Billet 2005-02-15
Les organismes de logement social (SEML et HLM) ont vu, au fil du temps, leurs statuts se rapprocher. Mais les autres entreprises de l’économie sociale n’ont pas toujours été intégrées à ce mouvement.
L’article 110 de la loi de programmation pour la cohésion sociale qui vient de paraître (n° 2005-32 du 18 janvier 2005) aligne le régime d’impôt sur les sociétés des « UES » sur celui des bailleurs sociaux.
Associations, « UES » et logement très social
La loi « Besson » (n° 90-449 du 31 mai 1990) avait institué le « droit au logement » et, constatant la forte implication du secteur associatif dans la production de logement aux « personnes les plus démunies », avait favorisé cette activité pour les associations agréées par le préfet à cet effet.

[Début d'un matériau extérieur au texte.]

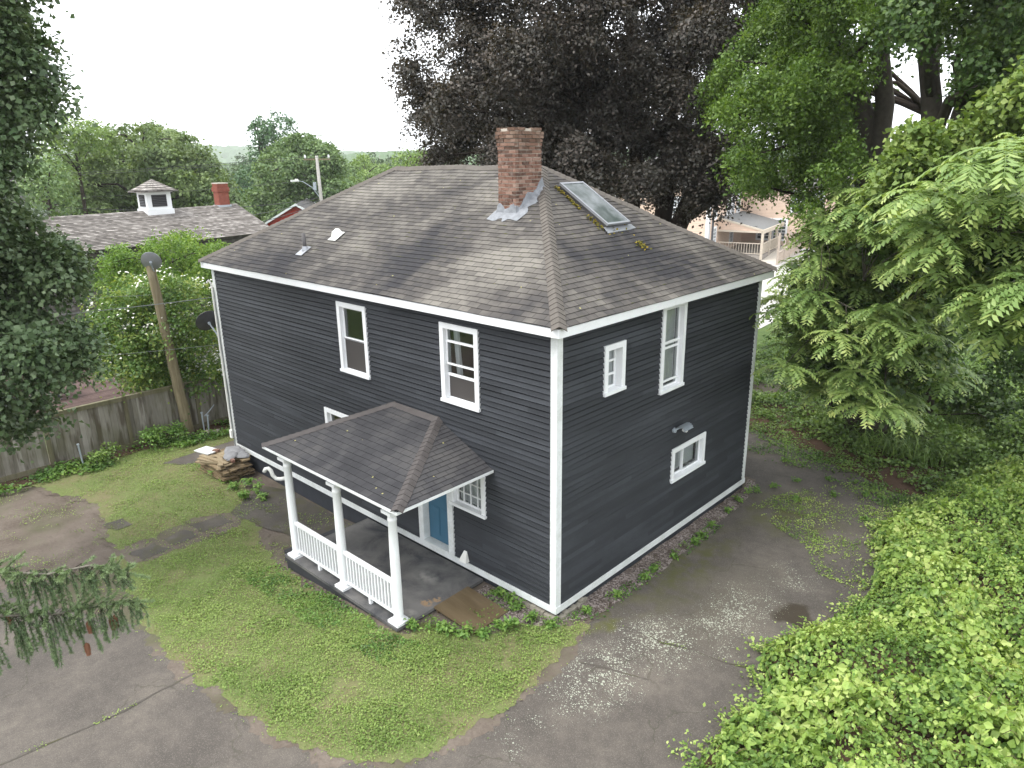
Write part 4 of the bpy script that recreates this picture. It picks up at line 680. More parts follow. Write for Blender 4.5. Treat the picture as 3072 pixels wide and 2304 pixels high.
def caps(b, P, Q, n1, n2, w=.15, exp=.135, sg=1., lift=.02, seed=0):
    """folded cap shingles from P up to Q; n1, n2 = directions (downslope, perpendicular to hip) on each side"""
    P, Q = Vector(P), Vector(Q); d = Q-P; n = int(d.length/exp); rg = random.Random(seed)
    n1, n2 = Vector(n1).normalized(), Vector(n2).normalized(); up = -(n1+n2).normalized() if (n1+n2).length > .01 else Vector((0, 0, 1))
    if up.z < 0: up = -up
    for i in range(n):
        p, q = P+d*(i/n), P+d*((i+1.15)/n); r = rg.random()
        jj = rg.uniform(-.006, .006)
        def sec(c, h):
            c = c+Vector((0, 0, 1))*sag(c.x, c.y)*sg
            return [c+n1*(w+jj)+up*(h-.012), c+n1*w*.35+up*(h+.016), c+up*(h+.024), c+n2*w*.35+up*(h+.016), c+n2*(w+jj)+up*(h-.012)]
        s0, s1 = sec(p, lift+.014), sec(q, lift)
        for k in range(4): b.quad(s0[k], s0[k+1], s1[k+1], s1[k], 0, r)
        for k in range(4): b.quad(s0[k]-up*.016, s0[k+1]-up*.016, s0[k+1], s0[k], 0, r)
x0, x1, y0, y1 = -L-OV-.015, OV+.015, -OV-.015, W+OV+.015
c1_, c2_, c3_, c4_ = (x0, y0, EZ), (x1, y0, EZ), (x1, y1, EZ), (x0, y1, EZ)
ra, rb = (RX0, RY, RZ), (RX1, RY, RZ)
b = MB()
slope(b, c1_, c2_, rb, ra, 35, seed=1); slope(b, c2_, c3_, rb, rb, 35, seed=2)
slope(b, c3_, c4_, ra, rb, 35, seed=3); slope(b, c4_, c1_, ra, ra, 35, seed=4)
roof = b.build('roof', M['shingle'], house)
b = MB(); zz = -.055; ii = OV-.035
d1_, d2_, d3_, d4_ = (-L-ii, -ii, EZ), (ii, -ii, EZ), (ii, W+ii, EZ), (-L-ii, W+ii, EZ)
for q in ((d1_, d2_, rb, ra), (d3_, d4_, ra, rb), (d2_, d3_, rb), (d4_, d1_, ra)): b.poly([(p[0], p[1], p[2]+zz) for p in q])
b.build('roof_deck', M['dark'], roof)
sl = (RZ-EZ)/(RY-y0); slx = (RZ-EZ)/(x1-RX1)
nF = Vector((0, -1, -sl)); nR = Vector((1, 0, -slx)); nB = Vector((0, 1, -sl)); nL = Vector((-1, 0, -slx))
def perp(n, d): d = Vector(d).normalized(); v = Vector(n)-d*Vector(n).dot(d); return v
b = MB()
for P, Q, na, nb in ((c2_, rb, nF, nR), (c1_, ra, nF, nL), (c3_, rb, nB, nR), (c4_, ra, nB, nL), (ra, rb, nF, nB)):
    d = Vector(Q)-Vector(P); caps(b, P, Q, perp(na, d), perp(nb, d), seed=int(P[0]*7), w=.135)
b.build('hip_caps', M['cap'], roof)
# fallen bits and moss on the roof
def rz_front(x, y): return EZ+(y-y0)*sl
def rz_right(x, y): return EZ+(x1-x)*slx
def leafquads(P, N, Lw, Ww, rs):
    n = len(P); r = rs.normal(size=(n, 3)); T = np.cross(N, r); T /= np.linalg.norm(T, axis=1)[:, None]+1e-9
    B = np.cross(N, T); Lw = np.broadcast_to(Lw, n)[:, None]; Ww = np.broadcast_to(Ww, n)[:, None]
    fold = (Ww*.25)*N
    return np.stack([P, P+T*Lw*.5+B*Ww*.5+fold, P+T*Lw, P+T*Lw*.5-B*Ww*.5+fold], 1)
rs = np.random.default_rng(11)
n = 240
t_ = rs.uniform(0, 1, n); xx = -2.86+1.25*t_+rs.normal(0, .02, n); yy = 3.41-.03-np.abs(rs.normal(0, .05, n))*(0.3+t_)
keep = vn(xx, yy, 6., 1.) > -.1-.5*t_
xx, yy = xx[keep], yy[keep]
P = np.stack([xx, yy, rz_right(xx, yy)+.02+rs.uniform(0, .04, len(xx))], 1)
xs = np.concatenate([rs.normal(-1.05, .05, 60), rs.normal(-1.55, .1, 40)]); ys = np.concatenate([rs.normal(3.95, .05, 60), rs.normal(3.75, .25, 40)])
P = np.concatenate([P, np.stack([xs, ys, rz_right(xs, ys)+.02+rs.uniform(0, .03, len(xs))], 1)])
N = rs.normal(0, .5, P.shape)+np.array([.4, 0, 1]); N /= np.linalg.norm(N, axis=1)[:, None]
mk_quads('moss', leafquads(P, N, .06, .05, rs), M['moss'], roof, rs.random(len(P)))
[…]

Les institutions intervenant dans le financement du logement social ont, à l’époque, fortement incité les associations de ce secteur à constituer des « UES » (unions d’économie sociale) pour assurer la maîtrise d’ouvrage et le portage immobilier des opérations de logement social : plusieurs de ces sociétés ont ainsi été constituées. Le fond de l’idée était qu’il était préférable d’avoir une société plutôt qu’une association.

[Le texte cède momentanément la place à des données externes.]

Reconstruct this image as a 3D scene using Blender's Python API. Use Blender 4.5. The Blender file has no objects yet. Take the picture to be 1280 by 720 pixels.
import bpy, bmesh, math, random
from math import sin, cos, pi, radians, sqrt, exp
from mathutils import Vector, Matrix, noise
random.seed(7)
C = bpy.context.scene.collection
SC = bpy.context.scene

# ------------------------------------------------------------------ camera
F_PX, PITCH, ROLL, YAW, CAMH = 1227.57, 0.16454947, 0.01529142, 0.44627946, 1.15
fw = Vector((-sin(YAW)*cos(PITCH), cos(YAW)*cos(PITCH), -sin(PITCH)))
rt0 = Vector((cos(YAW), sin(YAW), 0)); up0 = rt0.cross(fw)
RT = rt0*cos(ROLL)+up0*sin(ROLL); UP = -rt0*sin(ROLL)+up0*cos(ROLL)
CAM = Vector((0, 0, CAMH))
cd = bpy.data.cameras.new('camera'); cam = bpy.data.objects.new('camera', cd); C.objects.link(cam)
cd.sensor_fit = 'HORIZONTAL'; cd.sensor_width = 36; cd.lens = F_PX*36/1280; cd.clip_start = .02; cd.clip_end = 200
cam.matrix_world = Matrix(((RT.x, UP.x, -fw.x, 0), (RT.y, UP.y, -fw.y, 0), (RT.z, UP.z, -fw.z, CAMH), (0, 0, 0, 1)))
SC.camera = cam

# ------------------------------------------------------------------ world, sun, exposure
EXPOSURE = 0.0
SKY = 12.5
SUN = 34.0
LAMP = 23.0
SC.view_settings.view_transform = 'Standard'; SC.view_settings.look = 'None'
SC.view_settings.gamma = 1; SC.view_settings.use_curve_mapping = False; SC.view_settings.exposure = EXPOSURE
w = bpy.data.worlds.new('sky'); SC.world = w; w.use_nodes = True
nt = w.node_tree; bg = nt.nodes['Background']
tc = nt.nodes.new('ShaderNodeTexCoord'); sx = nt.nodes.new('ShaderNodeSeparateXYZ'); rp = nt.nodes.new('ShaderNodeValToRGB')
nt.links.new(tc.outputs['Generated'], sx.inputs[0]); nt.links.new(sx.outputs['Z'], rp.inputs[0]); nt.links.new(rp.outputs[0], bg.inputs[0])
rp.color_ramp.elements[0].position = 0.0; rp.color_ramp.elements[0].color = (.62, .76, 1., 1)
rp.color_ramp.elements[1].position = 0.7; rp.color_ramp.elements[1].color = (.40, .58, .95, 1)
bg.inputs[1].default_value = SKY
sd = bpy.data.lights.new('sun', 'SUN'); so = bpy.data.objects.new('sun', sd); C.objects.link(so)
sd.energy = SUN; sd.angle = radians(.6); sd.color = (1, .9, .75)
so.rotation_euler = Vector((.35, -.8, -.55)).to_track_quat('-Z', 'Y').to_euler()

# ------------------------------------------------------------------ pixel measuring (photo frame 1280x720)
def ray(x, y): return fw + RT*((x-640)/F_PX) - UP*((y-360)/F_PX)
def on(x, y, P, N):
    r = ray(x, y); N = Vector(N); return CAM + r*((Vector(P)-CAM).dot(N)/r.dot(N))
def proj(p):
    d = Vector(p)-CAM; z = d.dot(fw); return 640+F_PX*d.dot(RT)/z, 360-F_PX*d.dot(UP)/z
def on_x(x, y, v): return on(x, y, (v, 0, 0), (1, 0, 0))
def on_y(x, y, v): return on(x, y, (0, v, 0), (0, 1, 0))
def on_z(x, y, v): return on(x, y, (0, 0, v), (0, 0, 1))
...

Le statut fiscal de ces « UES » était resté inchangé : en tant que sociétés commerciales, elles étaient normalement soumises à l’impôt sur les sociétés, alors que la même activité, exercée en association, pouvait relever du secteur non lucratif et donc échapper à l’impôt.
La réforme de la fiscalité des bailleurs sociaux de 2004
La loi de finances pour 2004[1] a unifié le statut des HLM et des SEML, pour leur activité de logement social et. La situation est la suivante.
Le service d’intérêt général du logement social est défini, à l’article L. 411-2 du CCH, comme consistant en la production et la gestion de logements destinés à des personnes dont les ressources n’excédent pas les plafonds réglementaires. Il peut s’agir d’opérations d’accession à la propriété comme d’opérations locatives et, dans ce cas, les loyers comportent des plafonds. Les locaux annexes et accessoires sont inclus dans le service d’intérêt général selon le principe : « l’accessoire suit le principal ».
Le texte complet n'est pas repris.